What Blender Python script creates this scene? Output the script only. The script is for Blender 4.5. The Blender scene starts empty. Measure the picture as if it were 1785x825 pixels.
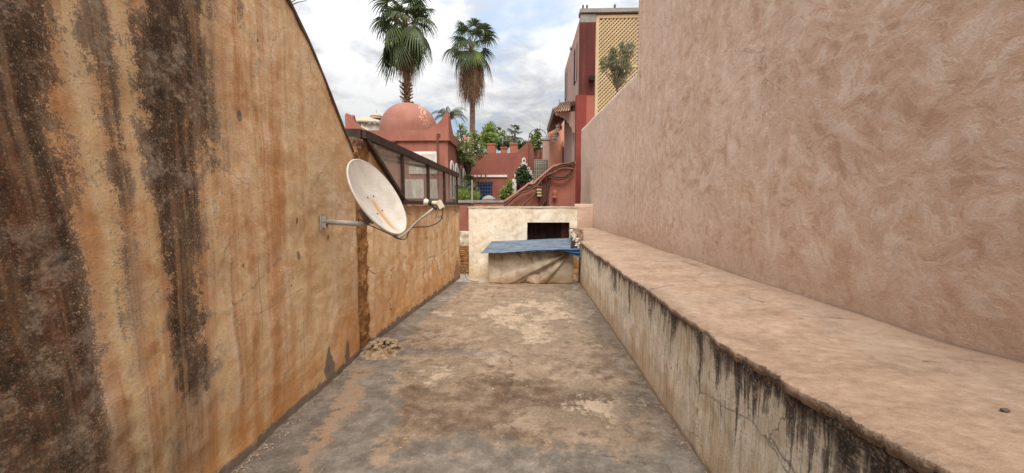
import bpy, math, random
from mathutils import Vector, Matrix, noise
R = math.radians
sc = bpy.context.scene
# ------------------------------------------------------------------ camera
F = 680.0; CX, CY = 892.5, 412.5
CAMP = Vector((0, 0, 1.6))
YAW, PITCH = math.atan(22.5 / F), math.atan(54.5 / F)
cam = bpy.data.cameras.new('camera'); camo = bpy.data.objects.new('camera', cam)
sc.collection.objects.link(camo); sc.camera = camo
cam.sensor_width = 36; cam.lens = F / 1785 * 36; cam.clip_start = 0.05; cam.clip_end = 2000
camo.location = CAMP; camo.rotation_euler = (math.pi / 2 - PITCH, 0, YAW)
# ------------------------------------------------------------------ world and sun
SUN_EL, SUN_AZ = R(56), R(176)      # azimuth clockwise from +Y: behind the camera
w = bpy.data.worlds.new('World'); sc.world = w; w.use_nodes = True
# ------------------------------------------------------------------ node expressions
class G:
    def __init__(s, nt): s.nt = nt
    def n(s, t, **k):
        nd = s.nt.nodes.new(t)
        for a, b in k.items(): setattr(nd, a, b)
        return nd
    def put(s, inp, v):
        if isinstance(v, E): s.nt.links.new(v.o, inp)
        elif v is not None:
            if isinstance(v, (tuple, list)) and inp.type == 'RGBA' and len(v) == 3: v = tuple(v) + (1,)
            inp.default_value = v
    def math(s, op, a, b=None, clamp=False):
        nd = s.n('ShaderNodeMath', operation=op, use_clamp=clamp); s.put(nd.inputs[0], a); s.put(nd.inputs[1], b)
        return E(s, nd.outputs[0])
    def pos(s): return E(s, s.n('ShaderNodeNewGeometry').outputs['Position'])
    def island(s): return E(s, s.n('ShaderNodeNewGeometry').outputs['Random Per Island'])
    def objrand(s): return E(s, s.n('ShaderNodeObjectInfo').outputs['Random'])
    def xyz(s, v):
        nd = s.n('ShaderNodeSeparateXYZ'); s.put(nd.inputs[0], v); return [E(s, o) for o in nd.outputs]
    def vec(s, x, y, z):
        nd = s.n('ShaderNodeCombineXYZ'); s.put(nd.inputs[0], x); s.put(nd.inputs[1], y); s.put(nd.inputs[2], z); return E(s, nd.outputs[0])
    def noise(s, v, scale=1.0, detail=4.0, rough=.55, dist=0.0):
        nd = s.n('ShaderNodeTexNoise'); s.put(nd.inputs['Vector'], v); s.put(nd.inputs['Scale'], scale)
        s.put(nd.inputs['Detail'], detail); s.put(nd.inputs['Roughness'], rough); s.put(nd.inputs['Distortion'], dist)
        return E(s, nd.outputs['Fac'])
    def nn(s, v, scale=1.0, detail=4.0, rough=.55, dist=0.0, k=3.2):      # noise stretched to fill 0..1
        return s.math('ADD', (s.noise(v, scale, detail, rough, dist) - .5) * k, .5, clamp=True)
    def normal(s): return E(s, s.n('ShaderNodeNewGeometry').outputs['Normal'])
    def vor(s, v, scale=1.0, feat='F1', out='Distance', rnd=1.0):
        nd = s.n('ShaderNodeTexVoronoi', feature=feat); s.put(nd.inputs['Vector'], v); s.put(nd.inputs['Scale'], scale); s.put(nd.inputs['Randomness'], rnd)
        return E(s, nd.outputs[out])
    def sm(s, x, a, b, lo=0.0, hi=1.0):
        nd = s.n('ShaderNodeMapRange', interpolation_type='SMOOTHSTEP'); s.put(nd.inputs[0], x)
        s.put(nd.inputs[1], a); s.put(nd.inputs[2], b); s.put(nd.inputs[3], lo); s.put(nd.inputs[4], hi)
        return E(s, nd.outputs[0])
    def mix(s, f, a, b, blend='MIX'):
        nd = s.n('ShaderNodeMix', data_type='RGBA', blend_type=blend); nd.clamp_factor = True
        s.put(nd.inputs[0], f); s.put(nd.inputs[6], a); s.put(nd.inputs[7], b); return E(s, nd.outputs[2])
    def ramp(s, f, stops):
        nd = s.n('ShaderNodeValToRGB'); s.put(nd.inputs[0], f); cr = nd.color_ramp
        while len(cr.elements) < len(stops): cr.elements.new(.5)
        for e, (p, c) in zip(cr.elements, stops): e.position = p; e.color = tuple(c) + (1,)
        return E(s, nd.outputs[0])
class E:
    def __init__(s, g, o): s.g = g; s.o = o
    def __add__(s, b): return s.g.math('ADD', s, b)
    __radd__ = __add__
    def __sub__(s, b): return s.g.math('SUBTRACT', s, b)
    def __rsub__(s, b): return s.g.math('SUBTRACT', b, s)
    def __mul__(s, b): return s.g.math('MULTIPLY', s, b)
    __rmul__ = __mul__
    def __truediv__(s, b): return s.g.math('DIVIDE', s, b)
    def abs(s): return s.g.math('ABSOLUTE', s)
    def max(s, b): return s.g.math('MAXIMUM', s, b)
    def min(s, b): return s.g.math('MINIMUM', s, b)
# sky: Nishita seen through broken cloud
g = G(w.node_tree); w.node_tree.nodes.clear()
sky = g.n('ShaderNodeTexSky', sky_type='NISHITA'); sky.sun_disc = False
sky.sun_elevation = SUN_EL; sky.sun_rotation = SUN_AZ; sky.air_density = 1.0; sky.dust_density = 1.5
d = E(g, g.n('ShaderNodeTexCoord').outputs['Generated'])
dx, dy, dz = g.xyz(d)
h = dz.max(0.0) + .22
cv = g.vec(dx / h, dy / h, dz * .6)
c1 = g.noise(cv, 1.9, 8, .56, .25); c2 = g.noise(g.vec(dx / h + 7.3, dy / h, 1.7), 3.6, 7, .6, .4); c3 = g.noise(g.vec(dx / h - 3.1, dy / h + 5, 4.2), 1.2, 4, .5, .1)
cover = g.sm(c1 * .75 + c3 * .35, .385, .565)
shade = g.sm(c2 * .6 + c1 * .45, .42, .62)
cloud = g.mix(shade, (2.25, 2.31, 2.44), (3.85, 3.85, 3.88))
blue = g.mix(.75, E(g, sky.outputs[0]), (2.0, 2.5, 3.15))
below = g.sm(dz, -.05, .02)
col = g.mix(cover, blue, cloud)
lum = dz.max(0.0) * 2.0 + .50      # overcast skies brighten steadily from horizon to zenith
col = g.mix(1.0, col, g.vec(lum, lum, lum), 'MULTIPLY')
col = g.mix(below, (3.0, 2.4, 2.0), col)
bg = g.n('ShaderNodeBackground'); g.put(bg.inputs[0], col); bg.inputs[1].default_value = .105
wo = g.n('ShaderNodeOutputWorld'); w.node_tree.links.new(bg.outputs[0], wo.inputs[0])
sl = bpy.data.lights.new('sun', 'SUN'); sl.energy = 1.9; sl.angle = R(35); sl.color = (1, .90, .79)
so = bpy.data.objects.new('sun', sl); sc.collection.objects.link(so)
sd = Vector((math.sin(SUN_AZ) * math.cos(SUN_EL), math.cos(SUN_AZ) * math.cos(SUN_EL), math.sin(SUN_EL)))
so.rotation_euler = sd.to_track_quat('Z', 'Y').to_euler(); so.location = (0, -5, 12)
sc.view_settings.view_transform = 'Standard'; sc.view_settings.look = 'None'; sc.view_settings.exposure = 1.22; sc.view_settings.gamma = 1
sc.render.engine = 'CYCLES'; sc.cycles.max_bounces = 6; sc.cycles.transparent_max_bounces = 16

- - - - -

__Short task__: Leave out the pictures and restate everything else word for word.

__Problem solution__:
What Blender Python script creates this scene? Output the script only. The script is for Blender 4.5. The Blender scene starts empty. Measure the picture as if it were 1785x825 pixels.
import bpy, math, random
from mathutils import Vector, Matrix, noise
R = math.radians
sc = bpy.context.scene
# ------------------------------------------------------------------ camera
F = 680.0; CX, CY = 892.5, 412.5
CAMP = Vector((0, 0, 1.6))
YAW, PITCH = math.atan(22.5 / F), math.atan(54.5 / F)
cam = bpy.data.cameras.new('camera'); camo = bpy.data.objects.new('camera', cam)
sc.collection.objects.link(camo); sc.camera = camo
cam.sensor_width = 36; cam.lens = F / 1785 * 36; cam.clip_start = 0.05; cam.clip_end = 2000
camo.location = CAMP; camo.rotation_euler = (math.pi / 2 - PITCH, 0, YAW)
# ------------------------------------------------------------------ world and sun
SUN_EL, SUN_AZ = R(56), R(176)      # azimuth clockwise from +Y: behind the camera
w = bpy.data.worlds.new('World'); sc.world = w; w.use_nodes = True
# ------------------------------------------------------------------ node expressions
class G:
    def __init__(s, nt): s.nt = nt
    def n(s, t, **k):
        nd = s.nt.nodes.new(t)
        for a, b in k.items(): setattr(nd, a, b)
        return nd
    def put(s, inp, v):
        if isinstance(v, E): s.nt.links.new(v.o, inp)
        elif v is not None:
            if isinstance(v, (tuple, list)) and inp.type == 'RGBA' and len(v) == 3: v = tuple(v) + (1,)
            inp.default_value = v
    def math(s, op, a, b=None, clamp=False):
        nd = s.n('ShaderNodeMath', operation=op, use_clamp=clamp); s.put(nd.inputs[0], a); s.put(nd.inputs[1], b)
        return E(s, nd.outputs[0])
    def pos(s): return E(s, s.n('ShaderNodeNewGeometry').outputs['Position'])
    def island(s): return E(s, s.n('ShaderNodeNewGeometry').outputs['Random Per Island'])
    def objrand(s): return E(s, s.n('ShaderNodeObjectInfo').outputs['Random'])
    def xyz(s, v):
        nd = s.n('ShaderNodeSeparateXYZ'); s.put(nd.inputs[0], v); return [E(s, o) for o in nd.outputs]
    def vec(s, x, y, z):
        nd = s.n('ShaderNodeCombineXYZ'); s.put(nd.inputs[0], x); s.put(nd.inputs[1], y); s.put(nd.inputs[2], z); return E(s, nd.outputs[0])
    def noise(s, v, scale=1.0, detail=4.0, rough=.55, dist=0.0):
        nd = s.n('ShaderNodeTexNoise'); s.put(nd.inputs['Vector'], v); s.put(nd.inputs['Scale'], scale)
        s.put(nd.inputs['Detail'], detail); s.put(nd.inputs['Roughness'], rough); s.put(nd.inputs['Distortion'], dist)
        return E(s, nd.outputs['Fac'])
    def nn(s, v, scale=1.0, detail=4.0, rough=.55, dist=0.0, k=3.2):      # noise stretched to fill 0..1
        return s.math('ADD', (s.noise(v, scale, detail, rough, dist) - .5) * k, .5, clamp=True)
    def normal(s): return E(s, s.n('ShaderNodeNewGeometry').outputs['Normal'])
    def vor(s, v, scale=1.0, feat='F1', out='Distance', rnd=1.0):
        nd = s.n('ShaderNodeTexVoronoi', feature=feat); s.put(nd.inputs['Vector'], v); s.put(nd.inputs['Scale'], scale); s.put(nd.inputs['Randomness'], rnd)
        return E(s, nd.outputs[out])
    def sm(s, x, a, b, lo=0.0, hi=1.0):
        nd = s.n('ShaderNodeMapRange', interpolation_type='SMOOTHSTEP'); s.put(nd.inputs[0], x)
        s.put(nd.inputs[1], a); s.put(nd.inputs[2], b); s.put(nd.inputs[3], lo); s.put(nd.inputs[4], hi)
        return E(s, nd.outputs[0])
    def mix(s, f, a, b, blend='MIX'):
        nd = s.n('ShaderNodeMix', data_type='RGBA', blend_type=blend); nd.clamp_factor = True
        s.put(nd.inputs[0], f); s.put(nd.inputs[6], a); s.put(nd.inputs[7], b); return E(s, nd.outputs[2])
    def ramp(s, f, stops):
        nd = s.n('ShaderNodeValToRGB'); s.put(nd.inputs[0], f); cr = nd.color_ramp
        while len(cr.elements) < len(stops): cr.elements.new(.5)
        for e, (p, c) in zip(cr.elements, stops): e.position = p; e.color = tuple(c) + (1,)
        return E(s, nd.outputs[0])
class E:
    def __init__(s, g, o): s.g = g; s.o = o
    def __add__(s, b): return s.g.math('ADD', s, b)
    __radd__ = __add__
    def __sub__(s, b): return s.g.math('SUBTRACT', s, b)
    def __rsub__(s, b): return s.g.math('SUBTRACT', b, s)
    def __mul__(s, b): return s.g.math('MULTIPLY', s, b)
    __rmul__ = __mul__
    def __truediv__(s, b): return s.g.math('DIVIDE', s, b)
    def abs(s): return s.g.math('ABSOLUTE', s)
    def max(s, b): return s.g.math('MAXIMUM', s, b)
    def min(s, b): return s.g.math('MINIMUM', s, b)
# sky: Nishita seen through broken cloud
g = G(w.node_tree); w.node_tree.nodes.clear()
sky = g.n('ShaderNodeTexSky', sky_type='NISHITA'); sky.sun_disc = False
sky.sun_elevation = SUN_EL; sky.sun_rotation = SUN_AZ; sky.air_density = 1.0; sky.dust_density = 1.5
d = E(g, g.n('ShaderNodeTexCoord').outputs['Generated'])
dx, dy, dz = g.xyz(d)
h = dz.max(0.0) + .22
cv = g.vec(dx / h, dy / h, dz * .6)
c1 = g.noise(cv, 1.9, 8, .56, .25); c2 = g.noise(g.vec(dx / h + 7.3, dy / h, 1.7), 3.6, 7, .6, .4); c3 = g.noise(g.vec(dx / h - 3.1, dy / h + 5, 4.2), 1.2, 4, .5, .1)
cover = g.sm(c1 * .75 + c3 * .35, .385, .565)
shade = g.sm(c2 * .6 + c1 * .45, .42, .62)
cloud = g.mix(shade, (2.25, 2.31, 2.44), (3.85, 3.85, 3.88))
blue = g.mix(.75, E(g, sky.outputs[0]), (2.0, 2.5, 3.15))
below = g.sm(dz, -.05, .02)
col = g.mix(cover, blue, cloud)
lum = dz.max(0.0) * 2.0 + .50      # overcast skies brighten steadily from horizon to zenith
col = g.mix(1.0, col, g.vec(lum, lum, lum), 'MULTIPLY')
col = g.mix(below, (3.0, 2.4, 2.0), col)
bg = g.n('ShaderNodeBackground'); g.put(bg.inputs[0], col); bg.inputs[1].default_value = .105
wo = g.n('ShaderNodeOutputWorld'); w.node_tree.links.new(bg.outputs[0], wo.inputs[0])
sl = bpy.data.lights.new('sun', 'SUN'); sl.energy = 1.9; sl.angle = R(35); sl.color = (1, .90, .79)
so = bpy.data.objects.new('sun', sl); sc.collection.objects.link(so)
sd = Vector((math.sin(SUN_AZ) * math.cos(SUN_EL), math.cos(SUN_AZ) * math.cos(SUN_EL), math.sin(SUN_EL)))
so.rotation_euler = sd.to_track_quat('Z', 'Y').to_euler(); so.location = (0, -5, 12)
sc.view_settings.view_transform = 'Standard'; sc.view_settings.look = 'None'; sc.view_settings.exposure = 1.22; sc.view_settings.gamma = 1
sc.render.engine = 'CYCLES'; sc.cycles.max_bounces = 6; sc.cycles.transparent_max_bounces = 16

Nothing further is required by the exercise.